On a smaller scale, Tuscany and Umbria have seen both sorrow and joy over the past several years. In late 1997, Umbria was rocked by a series of massive earthquakes that destroyed town centers, left thousands homeless, and damaged artistic patrimonies. The most notable victim was Assisi, where many churches and buildings sustained such structural damage they remained closed until 2002 (many private dwellings are still unsafe and stand abandoned). The famed Basilica di San Francesco lost several Cimabue frescoes in a tremor that shook down the painted ceiling of the Upper Church, killing two hapless monks and partially damaging Giotto’s renowned frescoes. The Lower Church reopened within weeks, but the major restoration on the Upper Basilica took two years 9and some of it is still on-going—though it no longer interferes with tourist visits).

Tuscany has also recently enjoyed a unique sort of renaissance in the world of the cinema, led by Prato area native Roberto Begnini’s Oscar-winning La Vita è Bella (Life Is Beautiful), a fable about the Holocaust. 

But putting aside glamour and catastrophe, Tuscany and Umbria today thrive on two main sources of economy and livelihood: the land and tourism. Both regions continue to be breadbaskets—and even more, wine casks—in Italy, and most of the citizens are involved in the agricultural industry in some way. Events like the winter of 1985—when the Arno froze, and the lingering frost almost wiped out every last one of central Italy’s olive trees—hit the economy so hard they’re still recovering. A bad year for the grapes can mean that half of Tuscany takes a major hit.

Mass tourism loves Tuscany. Florence is an essential stop on almost every package tour, and the region is by far Italy’s most famous, often the only one foreigners known by name. It’s also a precarious economy—witness the drastic decline in tourism dollars in Italy in the wake of the World Trade Center attacks—one that even in peaceful times is dependent on the economies of other countries

Tourism can have detrimental effects on the vitality of a city as well. Many historic cores, Florence’s included, have been all but given over to the tourists, with locals moving to the suburbs or to another city entirely. Part of what drives them out are the increasing restrictions on movement. While it was difficult a decade ago not to cheer as pedestrian-only zones started being erected in Italy’s city centers, it does exacerbate an already horrible traffic problem, with parking lots taking over central piazze that were once important communal gathering places. 

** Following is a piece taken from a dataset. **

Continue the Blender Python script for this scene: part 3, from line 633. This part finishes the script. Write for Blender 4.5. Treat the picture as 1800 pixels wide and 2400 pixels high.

It must be said, though, that much of the dilemma has been created by poor management of the pedestrianizing movement. Umbrian cities have actually been some of the most successful in Italy at the transformation. By creating large parking lots underground and in the valleys below the hilltop cities, and connecting them with town via elevators, escalators, and cog railways, cities like Orvieto, Perugia, and Assisi have actually managed to make themselves blessedly traffic-free without creating too much of a hassle for those with cars. Thankfully, most of these parking plazas have since been shifted to the outskirts—a bit inconvenient for travel logistics, but welcome once you are a pedestrian.

Luckily, initiatives like those described above have been doing away with traffic difficulties. But the most egregious problem remains the pollution—all those Fiats with no catalytic converters (still not required, or fitted, on Italian cars) spewing horrendous amounts of emission and pollutants into the air.

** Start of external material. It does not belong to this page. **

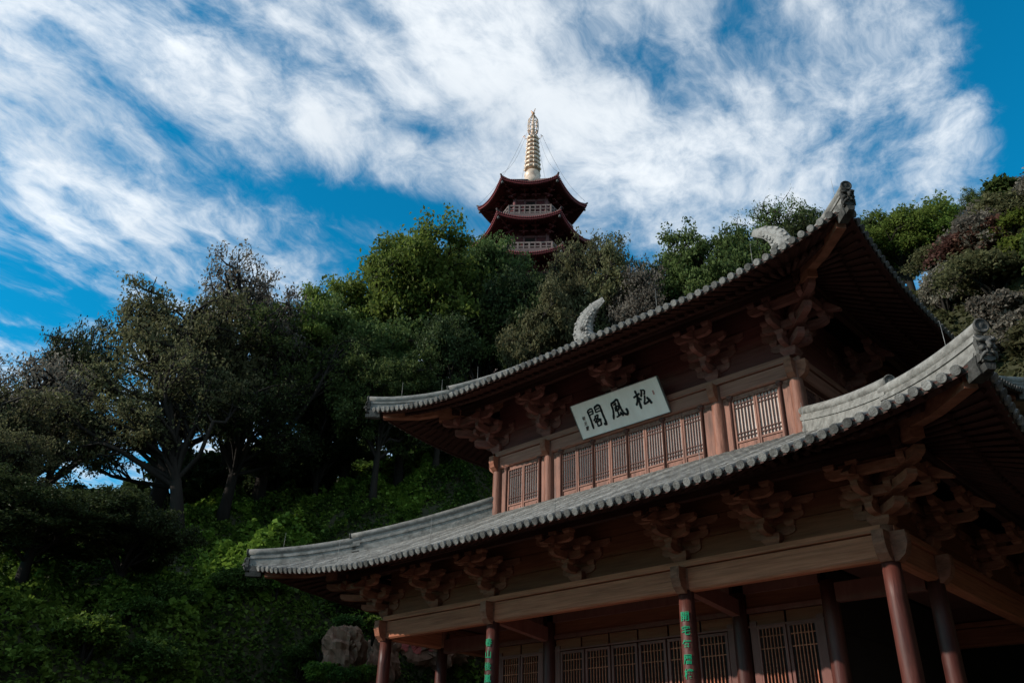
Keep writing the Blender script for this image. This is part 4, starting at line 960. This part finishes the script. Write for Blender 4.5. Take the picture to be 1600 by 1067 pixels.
MT['redpaint'] = material('faded_red_paint', (.36, .07, .06), (.46, .12, .1), .8, 5)
def rock(name, p, d, seed, label, rz):
    r = np.random.default_rng(seed); b = MB(); nu, nv = 40, 24; P = []
    for j in range(nv+1):
        for i in range(nu):
            u, v = 2*math.pi*i/nu, math.pi*j/nv
            n_ = np.array([math.cos(u)*math.sin(v), math.sin(u)*math.sin(v), math.cos(v)]); n2 = np.sign(n_)*np.abs(n_)**.8
            f = 1+.2*float(vnoise(n_[0]*3+seed, n_[2]*3+n_[1]*2))+.1*float(vnoise(n_[0]*7+n_[1]*6, n_[2]*8+seed))+.06*math.floor(2.5*float(vnoise(n_[0]*5, n_[1]*4+n_[2]*6+seed)))+r.uniform(-.02, .02)
            P.append(n2*f*np.array(d)/2)
    b.add(P, [(j*nu+i, j*nu+(i+1) % nu, (j+1)*nu+(i+1) % nu, (j+1)*nu+i) for j in range(nv) for i in range(nu)])
    o = b.build(name, MT['rock'], loc=tuple(p), rz=rz); return tag(o, label, 'rock')
rz_cam = YAW
p = px_at(540, 1000, 28.0); rock('rock_outcrop', p-np.array([0, 0, .35]), (1.25, 1.2, 1.6), 3, 'bare reddish rock face among ivy left of the pavilion', rz_cam)
p = px_at(600, 1000, 31.5); rock('rock_outcrop', p-np.array([0, 0, .6]), (1.2, 1.2, 1.7), 5, 'pale rock just left of the pavilion corner column', rz_cam+.3)
p = px_at(655, 992, 32.6); rk = rock('inscribed_rock', p+np.array([V0[0], V0[1], 0])*1.0+np.array([0, 0, .15]), (4.2, 2.0, 2.6), 8, 'pale rock with red painted strokes seen between the left columns', rz_cam)
from mathutils.bvhtree import BVHTree
rk_bvh = BVHTree.FromPolygons([v.co for v in rk.data.vertices], [tuple(p_.vertices) for p_ in rk.data.polygons])
rk_in = (Matrix.Translation(Vector(rk.location)) @ Matrix.Rotation(rz_cam, 4, 'Z')).inverted()
for pts, w in (([(635, 990), (633, 1004), (629, 1016)], .32), ([(642, 990), (647, 1008), (656, 1017)], .28), ([(645, 1015), (657, 1018)], .14), ([(675, 1000), (676, 1016)], .32), ([(624, 996), (623, 1008)], .12)):
    b = MB(); c0 = px_at(655, 992, 32.6)
    L2 = [(float(np.dot(px_at(x, y, 32.6)-c0, [R0[0], R0[1], 0])), float(px_at(x, y, 32.6)[2]-c0[2])) for x, y in pts]
    brush(b, L2, w, 0., .0)
    Mr = rk_in @ Matrix.Translation(Vector(c0)) @ Matrix.Rotation(rz_cam, 4, 'Z'); V_ = []
    for x, y, z in b.v:               # lay the paint on the face of the rock
        o0 = Mr @ Vector((x, -4, y)); dr = (Mr.to_3x3() @ Vector((0, 1, 0))).normalized(); hit = rk_bvh.ray_cast(o0, dr)
        V_.append(tuple((hit[0] if hit[0] else o0+dr*3.6)-dr*.025))
    b.v = V_; b.build('painted_stroke', MT['redpaint'], rk)
b = MB(); b.box((13.2, 12.2, 3.0), (21., .8, 6.6)); tag(b.build('added_dark_backdrop', MT['wall_dark']), 'added dark backdrop that blackens the space behind the right side of the pavilion', 'wall')  # slab added to fill in the dark behind the right columns
# small tiled kiosk up the right slope, all but its ridge hidden by the eave
kp = px_at(1578, 603, 33.); kg = float(hill(kp[0], kp[1]))
ks = tag(empty('hillside_kiosk', (kp[0], kp[1], kg), None, YAW-R_(12)), 'small grey tiled roof peeping out behind the right eave', 'kiosk')
kz = kp[2]-kg
b = MB(); sweep(b, [(-2.2, 0, kz), (.55, 0, kz-.02)], .3, -.32, 0); b.build('ridge', MT['ridge'], ks)
b = MB(); b.add([(-2.3, 0, kz-.3), (.6, 0, kz-.3), (.75, -1.3, kz-1.0), (-2.3, -1.3, kz-1.0), (.75, 1.3, kz-1.0), (-2.3, 1.3, kz-1.0)], [(0, 3, 2, 1), (0, 1, 4, 5), (1, 2, 4), (0, 5, 3), (2, 3, 5, 4)]); rfk = b.build('roof', MT['tile'], ks)
for i in range(14):
    x = -2.2+i*.21; b = MB(); b.tube([(x, -.05, kz-.3), (x, -1.32, kz-.98)], .065, 7); b.build('tile_row', MT['tile'], rfk)
for x in (-2., .45):
    for y in (-1., 1.): b = MB(); b.tube([(x, y, -.5), (x, y, kz-.95)], .13, 10); b.build('column', MT['red'], ks)
b = MB(); b.box((-.8, .6, (kz-1.)/2), (2.3, .1, kz-1.)); b.build('wall', MT['board'], ks)
# ------------------------------------------------------------------ pagoda on the hilltop
PX, PY = -30.37, 30.72
paz = math.atan2(CAM[1]-PY, CAM[0]-PX)-R_(3.2)
MT['maroon'] = material('maroon_pagoda_wood', (.09, .022, .024), (.13, .034, .036), .55, 3, dirt=.4)
MT['maroon_wall'] = material('dull_maroon_wall', (.15, .06, .062), (.19, .08, .08), .65, 2, dirt=.3)
MT['redtrim'] = material('red_eave_trim', (.15, .028, .03), (.2, .042, .042), .5, 6)
MT['rail'] = material('pale_stone_rail', (.15, .11, .1), (.21, .16, .148), .7, 4)
MT['ptile'] = material('dark_pagoda_tile', (.07, .05, .048), (.11, .08, .076), .7, 6)
MT['gold'] = material('pale_gilt_metal', (.52, .38, .28), (.72, .57, .45), .45, 4, metal=.25, dirt=.6, dirtcol=(.3, .14, .09))
MT['gold_red'] = material('coppery_gilt_metal', (.5, .26, .15), (.6, .34, .2), .4, 4, metal=.6)
MT['chain'] = material('dark_chain', (.1, .1, .1), (.13, .13, .13), .5, 4)
gz = float(hill(PX, PY))-.5
pag = tag(empty('pagoda', (PX, PY, gz)), 'maroon six sided pagoda with gilded spire above the trees', 'pagoda')
def hexp(R, a, z): return (R*math.cos(paz+R_(30)+a), R*math.sin(paz+R_(30)+a), z-gz)
def hexring(R, z): return [hexp(R, R_(60)*k, z) for k in range(6)]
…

In the past, Florence has actually had to issue warnings on certain summer days when, without wind to help carry some of the smog off, they’ve advised children and the elderly to stay indoors or wear masks to go outside. More visibly, the pollution blackens the historic buildings and outdoor sculpture on which the cities depend for their very survival.

So public funds are raised to sandblast the local Duomo every two or four years, and half the monuments in the country stay wrapped in scaffolding at any given time for cleaning.